Bien entendu, dans l’histoire de la communication, c’est un événement, assez extraordinaire, qui a une relation directe avec une économie de plus en plus globalisée et ses phénomènes de concentration et d’industrialisation, alors que le livre était censé, jusqu’à présent, être essentiellement un objet, une création artisanale.

 

C’est toute la chaîne du livre qui est secouée.

D’abord par l’émergence de groupes de dimension mondiale, principalement américains, qui se jouent des législations locales et surtout qui tentent d’agréger, d’un côté les auteurs, de l’autre les lecteurs, ceux-ci réduits au simple niveau de consommateurs, dans des "silos" agissant comme des écosystèmes fermés.
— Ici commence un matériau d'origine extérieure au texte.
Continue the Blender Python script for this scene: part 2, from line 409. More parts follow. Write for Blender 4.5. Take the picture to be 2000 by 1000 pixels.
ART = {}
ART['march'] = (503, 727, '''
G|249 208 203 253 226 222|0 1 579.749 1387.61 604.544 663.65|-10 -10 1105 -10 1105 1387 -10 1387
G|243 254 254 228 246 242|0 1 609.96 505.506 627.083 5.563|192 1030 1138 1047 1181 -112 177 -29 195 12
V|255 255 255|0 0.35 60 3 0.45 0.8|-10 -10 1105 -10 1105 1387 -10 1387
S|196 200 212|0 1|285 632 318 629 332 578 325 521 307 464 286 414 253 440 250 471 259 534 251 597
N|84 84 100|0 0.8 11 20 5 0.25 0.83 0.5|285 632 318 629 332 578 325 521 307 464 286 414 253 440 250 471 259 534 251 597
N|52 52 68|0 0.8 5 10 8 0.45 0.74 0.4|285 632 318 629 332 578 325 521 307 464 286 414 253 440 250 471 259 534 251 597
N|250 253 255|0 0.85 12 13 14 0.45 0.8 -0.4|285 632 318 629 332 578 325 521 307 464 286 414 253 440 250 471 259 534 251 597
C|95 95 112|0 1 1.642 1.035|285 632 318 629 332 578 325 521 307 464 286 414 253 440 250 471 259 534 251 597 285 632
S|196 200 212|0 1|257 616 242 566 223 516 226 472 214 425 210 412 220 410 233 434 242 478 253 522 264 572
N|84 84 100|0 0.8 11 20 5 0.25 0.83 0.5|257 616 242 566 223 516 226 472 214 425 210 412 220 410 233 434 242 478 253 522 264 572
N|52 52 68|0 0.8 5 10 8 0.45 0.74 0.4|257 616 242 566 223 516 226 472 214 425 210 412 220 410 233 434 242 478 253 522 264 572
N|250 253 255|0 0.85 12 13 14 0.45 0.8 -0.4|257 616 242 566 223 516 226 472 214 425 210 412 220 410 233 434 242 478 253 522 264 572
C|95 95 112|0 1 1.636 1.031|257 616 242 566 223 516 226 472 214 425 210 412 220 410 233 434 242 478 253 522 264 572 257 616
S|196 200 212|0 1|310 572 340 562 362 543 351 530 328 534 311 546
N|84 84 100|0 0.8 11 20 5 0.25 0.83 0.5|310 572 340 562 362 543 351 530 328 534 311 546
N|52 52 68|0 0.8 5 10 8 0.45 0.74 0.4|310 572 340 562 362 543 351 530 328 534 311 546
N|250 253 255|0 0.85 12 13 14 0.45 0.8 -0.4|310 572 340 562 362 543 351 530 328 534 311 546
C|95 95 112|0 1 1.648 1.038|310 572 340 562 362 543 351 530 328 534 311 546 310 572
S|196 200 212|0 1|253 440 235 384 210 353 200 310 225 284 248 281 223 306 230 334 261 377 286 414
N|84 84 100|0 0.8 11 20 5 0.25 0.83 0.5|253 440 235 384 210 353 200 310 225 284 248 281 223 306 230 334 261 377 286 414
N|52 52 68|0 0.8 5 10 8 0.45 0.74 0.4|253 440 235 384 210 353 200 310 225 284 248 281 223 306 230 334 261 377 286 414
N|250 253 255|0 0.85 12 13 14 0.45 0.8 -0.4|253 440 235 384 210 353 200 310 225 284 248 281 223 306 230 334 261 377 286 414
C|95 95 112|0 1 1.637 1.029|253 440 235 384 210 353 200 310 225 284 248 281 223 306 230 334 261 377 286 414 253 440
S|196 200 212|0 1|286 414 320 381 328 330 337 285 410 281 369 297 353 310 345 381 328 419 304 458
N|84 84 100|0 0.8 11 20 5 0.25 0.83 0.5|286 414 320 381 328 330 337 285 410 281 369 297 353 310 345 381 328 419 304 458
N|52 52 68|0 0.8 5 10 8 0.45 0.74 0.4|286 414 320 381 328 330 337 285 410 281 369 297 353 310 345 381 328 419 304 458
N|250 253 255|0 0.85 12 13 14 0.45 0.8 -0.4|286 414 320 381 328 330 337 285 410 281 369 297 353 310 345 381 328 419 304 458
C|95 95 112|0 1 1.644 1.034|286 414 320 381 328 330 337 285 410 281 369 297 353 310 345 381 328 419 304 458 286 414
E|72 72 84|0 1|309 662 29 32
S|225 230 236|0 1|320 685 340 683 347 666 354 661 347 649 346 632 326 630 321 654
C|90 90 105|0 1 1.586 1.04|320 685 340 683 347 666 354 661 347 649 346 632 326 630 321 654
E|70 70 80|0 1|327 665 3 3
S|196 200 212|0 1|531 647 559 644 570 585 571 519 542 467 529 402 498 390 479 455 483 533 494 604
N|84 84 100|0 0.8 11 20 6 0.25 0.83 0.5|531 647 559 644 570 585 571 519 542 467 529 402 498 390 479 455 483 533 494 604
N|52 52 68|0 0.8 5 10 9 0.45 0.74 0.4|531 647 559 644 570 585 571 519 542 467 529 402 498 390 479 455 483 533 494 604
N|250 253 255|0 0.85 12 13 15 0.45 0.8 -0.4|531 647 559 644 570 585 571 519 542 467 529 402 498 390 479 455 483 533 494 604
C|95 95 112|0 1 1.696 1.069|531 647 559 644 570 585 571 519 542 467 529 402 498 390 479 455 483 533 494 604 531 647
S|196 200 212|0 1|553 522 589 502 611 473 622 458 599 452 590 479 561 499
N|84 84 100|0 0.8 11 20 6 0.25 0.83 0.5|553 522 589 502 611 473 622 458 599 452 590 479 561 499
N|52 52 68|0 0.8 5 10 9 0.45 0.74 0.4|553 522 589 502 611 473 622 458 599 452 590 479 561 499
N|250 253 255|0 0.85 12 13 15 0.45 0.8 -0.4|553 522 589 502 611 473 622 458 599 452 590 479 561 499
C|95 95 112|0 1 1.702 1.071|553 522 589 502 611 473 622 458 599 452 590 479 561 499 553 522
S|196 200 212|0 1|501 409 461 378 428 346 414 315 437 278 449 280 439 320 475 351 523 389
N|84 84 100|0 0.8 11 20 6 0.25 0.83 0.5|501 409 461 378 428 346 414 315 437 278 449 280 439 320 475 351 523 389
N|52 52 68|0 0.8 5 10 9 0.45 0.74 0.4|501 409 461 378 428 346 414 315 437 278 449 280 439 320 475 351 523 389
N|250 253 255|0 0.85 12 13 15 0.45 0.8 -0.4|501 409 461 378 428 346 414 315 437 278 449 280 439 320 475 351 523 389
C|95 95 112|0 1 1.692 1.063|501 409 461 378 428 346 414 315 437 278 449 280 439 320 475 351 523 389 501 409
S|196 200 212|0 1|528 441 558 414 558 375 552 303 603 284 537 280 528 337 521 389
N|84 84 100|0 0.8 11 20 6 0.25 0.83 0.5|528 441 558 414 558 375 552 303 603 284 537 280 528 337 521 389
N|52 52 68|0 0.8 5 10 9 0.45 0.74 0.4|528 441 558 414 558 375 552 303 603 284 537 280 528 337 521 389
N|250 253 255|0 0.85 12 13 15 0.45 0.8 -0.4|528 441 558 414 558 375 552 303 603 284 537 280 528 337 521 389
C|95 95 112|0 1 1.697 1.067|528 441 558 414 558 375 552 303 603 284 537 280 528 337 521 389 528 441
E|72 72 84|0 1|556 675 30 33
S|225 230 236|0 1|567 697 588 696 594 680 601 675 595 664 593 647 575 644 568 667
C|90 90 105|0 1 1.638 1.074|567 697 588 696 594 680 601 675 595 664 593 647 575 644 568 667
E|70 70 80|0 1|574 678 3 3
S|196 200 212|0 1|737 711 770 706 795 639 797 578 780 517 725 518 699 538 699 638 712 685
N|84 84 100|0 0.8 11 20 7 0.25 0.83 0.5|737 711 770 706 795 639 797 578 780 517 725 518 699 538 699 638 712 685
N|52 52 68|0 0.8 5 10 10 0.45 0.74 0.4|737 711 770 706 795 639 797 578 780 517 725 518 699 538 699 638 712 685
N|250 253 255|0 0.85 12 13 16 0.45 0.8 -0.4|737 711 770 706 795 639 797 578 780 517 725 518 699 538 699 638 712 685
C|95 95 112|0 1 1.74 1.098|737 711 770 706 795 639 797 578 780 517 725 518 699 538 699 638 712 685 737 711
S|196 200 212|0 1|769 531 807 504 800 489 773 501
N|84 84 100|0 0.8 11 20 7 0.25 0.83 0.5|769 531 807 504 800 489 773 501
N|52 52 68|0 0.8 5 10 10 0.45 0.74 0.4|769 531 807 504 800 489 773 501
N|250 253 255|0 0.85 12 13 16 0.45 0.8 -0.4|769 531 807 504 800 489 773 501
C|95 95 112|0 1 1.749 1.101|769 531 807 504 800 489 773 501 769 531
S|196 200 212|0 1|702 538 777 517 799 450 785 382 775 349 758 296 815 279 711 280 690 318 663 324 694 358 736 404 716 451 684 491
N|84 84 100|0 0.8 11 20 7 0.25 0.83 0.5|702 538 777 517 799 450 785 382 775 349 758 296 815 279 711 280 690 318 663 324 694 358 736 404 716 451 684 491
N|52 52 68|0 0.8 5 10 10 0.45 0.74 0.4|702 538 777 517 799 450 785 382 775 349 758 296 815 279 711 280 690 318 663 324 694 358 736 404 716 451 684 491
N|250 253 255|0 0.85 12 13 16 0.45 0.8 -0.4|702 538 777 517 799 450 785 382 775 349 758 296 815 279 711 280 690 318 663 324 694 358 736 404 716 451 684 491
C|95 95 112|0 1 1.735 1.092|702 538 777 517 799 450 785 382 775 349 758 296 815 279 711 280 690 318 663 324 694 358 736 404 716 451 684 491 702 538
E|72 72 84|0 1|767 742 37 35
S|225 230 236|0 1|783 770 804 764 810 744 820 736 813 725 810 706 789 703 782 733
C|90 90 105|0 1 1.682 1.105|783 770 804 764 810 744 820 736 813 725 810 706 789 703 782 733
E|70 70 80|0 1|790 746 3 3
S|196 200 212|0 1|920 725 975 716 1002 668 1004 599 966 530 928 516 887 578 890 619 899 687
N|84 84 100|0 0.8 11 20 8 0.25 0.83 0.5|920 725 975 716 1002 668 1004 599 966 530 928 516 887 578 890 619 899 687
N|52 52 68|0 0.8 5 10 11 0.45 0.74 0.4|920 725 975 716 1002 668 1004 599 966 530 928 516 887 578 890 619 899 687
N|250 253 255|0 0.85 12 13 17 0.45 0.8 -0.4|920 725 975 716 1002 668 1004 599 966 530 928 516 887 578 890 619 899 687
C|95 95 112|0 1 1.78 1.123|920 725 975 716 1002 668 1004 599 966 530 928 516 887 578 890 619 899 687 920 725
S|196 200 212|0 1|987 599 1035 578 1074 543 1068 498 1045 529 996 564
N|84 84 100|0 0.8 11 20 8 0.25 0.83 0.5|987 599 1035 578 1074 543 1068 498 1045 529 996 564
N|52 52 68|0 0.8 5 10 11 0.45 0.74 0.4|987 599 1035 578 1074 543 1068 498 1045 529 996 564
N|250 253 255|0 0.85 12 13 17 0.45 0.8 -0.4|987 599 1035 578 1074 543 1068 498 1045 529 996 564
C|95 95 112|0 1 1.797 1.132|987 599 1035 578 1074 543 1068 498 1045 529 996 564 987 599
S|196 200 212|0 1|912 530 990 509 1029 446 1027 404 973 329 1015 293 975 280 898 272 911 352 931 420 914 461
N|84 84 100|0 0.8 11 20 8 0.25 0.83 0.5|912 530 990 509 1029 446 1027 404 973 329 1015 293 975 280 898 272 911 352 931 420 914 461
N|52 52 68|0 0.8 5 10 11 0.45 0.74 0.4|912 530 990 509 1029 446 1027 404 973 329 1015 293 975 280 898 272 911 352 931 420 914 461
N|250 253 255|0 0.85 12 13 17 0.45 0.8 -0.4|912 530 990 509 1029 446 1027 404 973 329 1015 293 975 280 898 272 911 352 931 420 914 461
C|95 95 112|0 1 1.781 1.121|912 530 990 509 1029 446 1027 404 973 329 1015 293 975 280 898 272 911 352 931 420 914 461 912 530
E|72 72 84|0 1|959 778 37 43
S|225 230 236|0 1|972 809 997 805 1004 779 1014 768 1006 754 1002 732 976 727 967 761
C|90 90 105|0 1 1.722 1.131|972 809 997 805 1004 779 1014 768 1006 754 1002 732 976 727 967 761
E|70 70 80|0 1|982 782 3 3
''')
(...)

Mais peut-être aussi, pensons-nous, par un détournement de ce lecteur-consommateur de l’acte de lecture tel qu’il prévalait jusqu’ici, marqué du sceau de la lenteur et de la solitude.

 

Les enjeux sont là.

Au-delà des mesures que chaque pays peut, ou doit prendre au niveau national, c’est du côté de l’Europe qu’il faut agir. On a bien compris que là se jouent les questions de droit d’auteur, de règles de concurrence, ou de fiscalité. L’urgence est la même aujourd’hui que la question du prix unique le fut dans les années 1980.

 

Les mesures à prendre exigent donc un lobbying européen.

À cette fin, l’interprofession doit nécessairement se regrouper. Auteurs, éditeurs, libraires sont dans le même bateau, quoiqu’en disent certains. Il faut donc développer une capacité de réflexion commune, et ensuite de lobbying interprofessionnel, de préférence en concertation avec les pouvoirs publics. C’est ce que nous tentons de faire en Belgique francophone avec le PILEn (Partenariat interprofessionnel du livre et de l’édition numérique).

 

Enfin, c’est à chaque métier de retrouver ses fondamentaux. Les libraires francophones d’Europe se sont rencontrés lors de séminaires à Berlin et à Madrid, sous l’égide du Cnl, du Bief, et de l’AILF. Ils se sont dit que, si l’Europe est au centre du débat, il n’est peut-être pas inutile de rappeler qu’au-delà des institutions, il y a une Europe de l’esprit. Qu’au-delà de la novlangue de ses techniciens, il y a une langue commune, celle de la littérature, qui a aussi façonné l’Europe. Le projet de "fonds européen", lancé aujourd’hui par les libraires francophones d’Europe tombe ainsi à point nommé. Repérer ensemble un certain nombre d’auteurs et de livres qui représentent ce que l’Europe a pu faire de mieux, et qu’elle fait encore. Affirmer ainsi, même si le terme est difficile à porter aujourd’hui, une identité, ou à tout le moins des valeurs communes. Partager cela entre libraires européens et sortir de son isolement pour devenir "Librairie d’Europe".

 

Bref, tout cela, c’est l’Europe du livre.